Decriminalizing Cannabis — The Fight to End Stigmas

With Michigan’s vote to legalize cannabis in 2019, some saw it as the state’s first step in the decriminalization of its use, distribution and consumption. Still, outdated views on the drug continue to perpetuate stigmas. As many in the cannabis field work to dispel misconceptions surrounding cannabis, there still exists a legal uphill battle on the national, state and local levels.  


The Marijuana Tax Act of 1937 opened the doors to the criminalization of cannabis. The federal law imposed a tax on the sale, possession or distribution of hemp. At the hands of Harry Aslinger, the Federal Bureau of Narcotics Commissioner and his anti-marijuana rhetoric, a hazy cloud bloomed over marijuana leaving many to suffer legal consequences.  


“After prohibition, they were no longer attacking bootleggers and alcohol, they needed a new drug, a new thing to criminalize. They took marijuana and made that the next thing to start criminalizing and literally, some of the propaganda he used in that time was like ‘reefer makes Black men think they’re as good as white men,” said Jessica Jackson, co-founder of Copper House Detroit, a bud and breakfast and co-founder and COO of Loud Social, a social media marketing agency for cannabis companies. “They literally used racist propaganda to demonize this plant because it was associated with our community.” 


Though cannabis is used by many regardless of race, economic standing and educational background, many marijuana cases involve the imprisonment of members of the Black and Brown communities, particularly males. Across the country, Black individuals are four times more likely to be arrested for cannabis offenses, despite similar rates of consumption when compared to that of white communities.  


“I know in 2018 there were like 630,000 arrests from cannabis and that was just the arrest. There were three million stops from cannabis, but from our color,” said Brittany Wyche, owner of The Weed Bar and Plant Life CBD.  


The 1970s War on Drugs was another key step in the criminalization of marijuana. The government-led initiative worked to crack down on users and distributors of illicit drugs, including cannabis. Categorized as a Schedule 1 drug under the Control Substances Act, marijuana was associated with heroin, LSD and ecstasy. Schedule 1 drugs are considered the most dangerous and highly addictive. Yet the presumed war on drugs seemed to launch another attack on Black and Brown communities across the country.   


The criminalization of cannabis has also impacted employment. Subject to drug tests contingent for employment, potential workers are being excluded from the economic dream either for prior convictions or usage. Though cannabis remains the most commonly used drug across the states, its effects cause a ripple extending to financial stability. Aside from employment, cannabis convictions can also spill into other aspects of life leaving those with little chance for progress.  
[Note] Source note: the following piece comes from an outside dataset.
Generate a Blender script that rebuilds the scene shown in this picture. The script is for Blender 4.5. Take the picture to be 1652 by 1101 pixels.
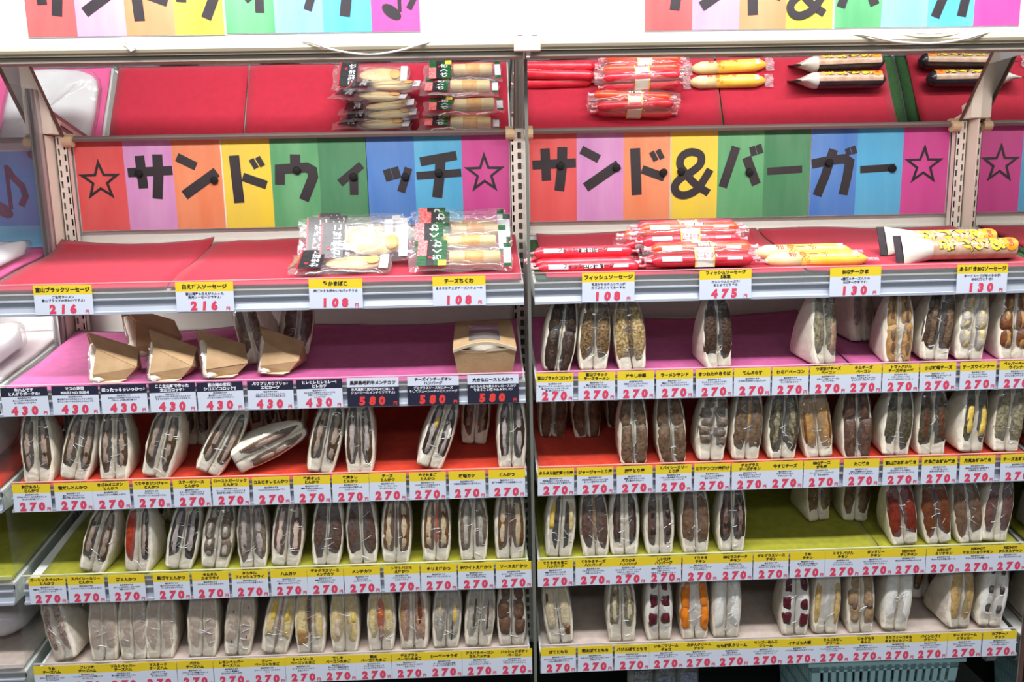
import bpy, bmesh, math, random
from mathutils import Matrix, Vector

# ---------------------------------------------------------------- camera, world, light, exposure
SC = bpy.context.scene
COL = SC.collection
for _o in list(bpy.data.objects):
    bpy.data.objects.remove(_o)

CAM_POS = (-0.0707, -1.328, 1.55)
PITCH, YAW, ROLL = 0.1674, 0.0304, -0.0203
cd = bpy.data.cameras.new('camera')
cd.sensor_width = 36.0
cd.lens = 36.0 * 1285.0 / 1652.0
cd.clip_start = 0.02
cam = bpy.data.objects.new('camera', cd)
COL.objects.link(cam)
fw = Vector((math.sin(YAW) * math.cos(PITCH), math.cos(YAW) * math.cos(PITCH), -math.sin(PITCH)))
rt = Vector((math.cos(YAW), -math.sin(YAW), 0))
up = rt.cross(fw)
r2 = math.cos(ROLL) * rt + math.sin(ROLL) * up
u2 = -math.sin(ROLL) * rt + math.cos(ROLL) * up
mw = Matrix((r2, u2, -fw)).transposed().to_4x4()
mw.translation = CAM_POS
cam.matrix_world = mw
SC.camera = cam

w = bpy.data.worlds.new('shop')
SC.world = w
w.use_nodes = True
bg = w.node_tree.nodes['Background']
bg.inputs[0].default_value = (0.86, 0.93, 1.0, 1)
bg.inputs[1].default_value = 0.20

def area(name, loc, target, sx, sy, power, color=(1, 1, 1)):
    l = bpy.data.lights.new(name, 'AREA')
    l.shape = 'RECTANGLE'
    l.size, l.size_y, l.energy, l.color = sx, sy, power, color
    o = bpy.data.objects.new(name, l)
    COL.objects.link(o)
    o.location = loc
    o.rotation_euler = (Vector(target) - Vector(loc)).to_track_quat('-Z', 'Y').to_euler()
    return o

area('ceiling_tube_row', (0.0, -0.98, 3.20), (0.0, 0.05, 1.15), 4.0, 0.16, 100, (0.97, 0.98, 1.0))
area('aisle_fill', (0.0, -2.9, 2.9), (0.0, 0.0, 1.1), 3.4, 0.25, 15, (0.96, 0.98, 1.0))  # unseen fill light added behind the camera
area('canopy_tube_left', (-0.47, -0.34, 2.14), (-0.47, -0.02, 1.80), 0.62, 0.05, 3.4, (1.0, 0.97, 1.0))
area('canopy_tube_right', (0.50, -0.34, 2.14), (0.50, -0.02, 1.80), 0.70, 0.05, 3.4, (1.0, 0.98, 1.0))
area('canopy_lamp_inside_left', (-0.45, -0.005, 1.80), (-0.45, 0.20, 1.55), 0.75, 0.03, 1.9, (1.0, 0.95, 0.92))
area('canopy_lamp_inside_right', (0.45, -0.005, 1.80), (0.45, 0.20, 1.55), 0.75, 0.03, 1.9, (1.0, 0.95, 0.92))

area('neighbour_shelf_lamp', (-1.00, 0.085, 1.405), (-0.86, 0.11, 1.27), 0.10, 0.06, 1.3, (1.0, 0.97, 0.98))

SC.view_settings.view_transform = 'Standard'
SC.view_settings.look = 'None'
SC.view_settings.gamma = 1.0
SC.view_settings.exposure = 0.0
SC.view_settings.use_curve_mapping = False
SC.cycles.use_denoising = True
SC.cycles.transparent_max_bounces = 32
SC.cycles.max_bounces = 8

# ---------------------------------------------------------------- materials
def lin(c):
    return tuple(((v / 255.0) / 12.92 if v <= 10 else (((v / 255.0) + 0.055) / 1.055) ** 2.4) for v in c)

MATS = {}
def mat(name, c, rough=0.6, metal=0.0, c2=None, scale=40.0, bump=0.0, bscale=None, coat=0.0, sheen=0.0, detail=4.0, contrast=(0.35, 0.65), stretch=None):
    """Principled surface; c2 mixes a second colour in by a noise in object space."""
    if name in MATS:
        return MATS[name]
    m = bpy.data.materials.new(name)
    m.use_nodes = True
    nt = m.node_tree
    b = nt.nodes['Principled BSDF']
    b.inputs['Base Color'].default_value = (*lin(c), 1)
    b.inputs['Roughness'].default_value = rough
    b.inputs['Metallic'].default_value = metal
    b.inputs['Coat Weight'].default_value = coat
    b.inputs['Sheen Weight'].default_value = sheen
    if c2 or bump:
        tc = nt.nodes.new('ShaderNodeTexCoord')
        vec = tc.outputs['Object']
        if stretch:
            mp = nt.nodes.new('ShaderNodeMapping')
            mp.inputs['Scale'].default_value = stretch
            nt.links.new(vec, mp.inputs['Vector'])
            vec = mp.outputs['Vector']
        oi = nt.nodes.new('ShaderNodeObjectInfo')
        ad = nt.nodes.new('ShaderNodeVectorMath')
        sc_ = nt.nodes.new('ShaderNodeVectorMath')
        sc_.operation = 'SCALE'
        sc_.inputs[0].default_value = (1.7, 2.3, 3.1)
        nt.links.new(oi.outputs['Random'], sc_.inputs['Scale'])
        nt.links.new(vec, ad.inputs[0])
        nt.links.new(sc_.outputs[0], ad.inputs[1])
        vec = ad.outputs[0]
    if c2:
        n = nt.nodes.new('ShaderNodeTexNoise')
        n.inputs['Scale'].default_value = scale
        n.inputs['Detail'].default_value = detail
        nt.links.new(vec, n.inputs['Vector'])
        r = nt.nodes.new('ShaderNodeValToRGB')
        r.color_ramp.elements[0].position, r.color_ramp.elements[1].position = contrast
        r.color_ramp.elements[0].color = (*lin(c), 1)
        r.color_ramp.elements[1].color = (*lin(c2), 1)
        nt.links.new(n.outputs['Fac'], r.inputs['Fac'])
        nt.links.new(r.outputs['Color'], b.inputs['Base Color'])
    if bump:
        n2 = nt.nodes.new('ShaderNodeTexNoise')
        n2.inputs['Scale'].default_value = bscale or scale
        n2.inputs['Detail'].default_value = 5
        nt.links.new(vec, n2.inputs['Vector'])
        bp = nt.nodes.new('ShaderNodeBump')
        bp.inputs['Strength'].default_value = bump
        bp.inputs['Distance'].default_value = 0.002
        nt.links.new(n2.outputs['Fac'], bp.inputs['Height'])
        nt.links.new(bp.outputs['Normal'], b.inputs['Normal'])
    MATS[name] = m
    return m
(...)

“We are more likely to be criminalized. In some areas, we are ten times more likely to be criminalized for cannabis and when you have a criminal conviction, not only are you presented with financial barriers, but there are 48,000 barriers that someone with a criminal conviction faces,” said Jackson. “From barriers to housing to barriers in jobs, barriers in transportation, barriers to education; if you have a criminal conviction, you’re automatically going to be in a bucket that has way more barriers to just start a business because it’s harder for you to even get a job.” 


Helping to perpetuate criminalization, older generations still view cannabis as a gateway drug to more harsh practices. The War on Drugs helped to lay the narrative that would last for decades to come. With this ideology, many do not see the cannabis industry for what it is — a multi-billion dollar-business with lucrative outcomes.  


“With our people, first step with us as a community, we have to destigmatize consumption and use of cannabis. I work in cannabis. Not only do I have two cannabis businesses, I work in corporate cannabis and my wife is a grower. We make good money in this industry, but I still cannot tell my grandma that we work in cannabis because in her mind, she views it as something evil — as something that’s criminal,” said Jackson.  


Now, advocates, users and some non-users are looking to get into the cannabis field to not only help decriminalize it, but to push for social equity in the field. With the city of Detroit recent approval of its recreational ordinance, the possibilities could prove to be endless for the multi-billion-dollar-industry. However, it could be some time before canna-professionals see the proof of their labor.  


“Right now, we are in the middle of fighting for fairer social equity terms. So, right now, they are making it very difficult for some of the long-term Detroiters to have a better opportunity when it comes to getting their stores. Right now, we’re basically fighting for a higher percentage of stores,” said Wyche.  


As cannabis begins to be largely legalized, many are wondering how the law will catch up. With thousands of arrests for non-violent marijuana convictions, advocates hope the law will erase what society deems inexcusable.  


“I definitely think they should be expunged totally because we cannot allow businesses to profit millions and billions from something that people have generationally [seen as] a huge negative impact. From the structure of homes being taken away and just from how it has hurt us financially, we’re still dealing with a lot of the consequences of it,” said Wyche. “I really think it would help to decriminalize this and expunge people’s records so that we can have a better society when it comes to helping them get jobs and helping them go to college.”